Thermal loading on crystals in an x-ray free-electron laser oscillator

X-ray free electron laser oscillators (XFELO) is future light source to produce fully coherent hard X-ray pulses. The X-rays circulate in an optical cavity built from multiple Bragg reflecting mirrors, which has a high reflectance in a bandwidth of ten meV level. The X-ray crystal mirrors exposed to intense X-ray beams in the cavity are subjects to thermal deformations that shift and distort the Bragg reflection. Therefore, the stability of the XFELO operation relies on the abilities of mirrors to preserve the Bragg reflection under such heat load. A new approach was used to analyze the heat load of mirrors and the XFELO operation.

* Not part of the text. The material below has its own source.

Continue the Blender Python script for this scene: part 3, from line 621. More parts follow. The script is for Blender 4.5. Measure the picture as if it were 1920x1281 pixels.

The essential light-matter interaction is simulated by the GEANT4 with a dedicated Bragg-reflection physical process to obtain the precise absorption information of the XFELO pulse in the crystals. The transient thermal conduction is analyzed by the finite-element analysis software upon the energy absorption information extract from GEANT4 simulation. A simplified heat-load model is then developed to integrate the heat load in the XFELO. With the help of the heat-load model, the analysis of XFELO operating with several cryogenically cooled diamond mirrors is conducted. The results indicate that the heat load would induce an oscillation when XFELO operates without enough cooling.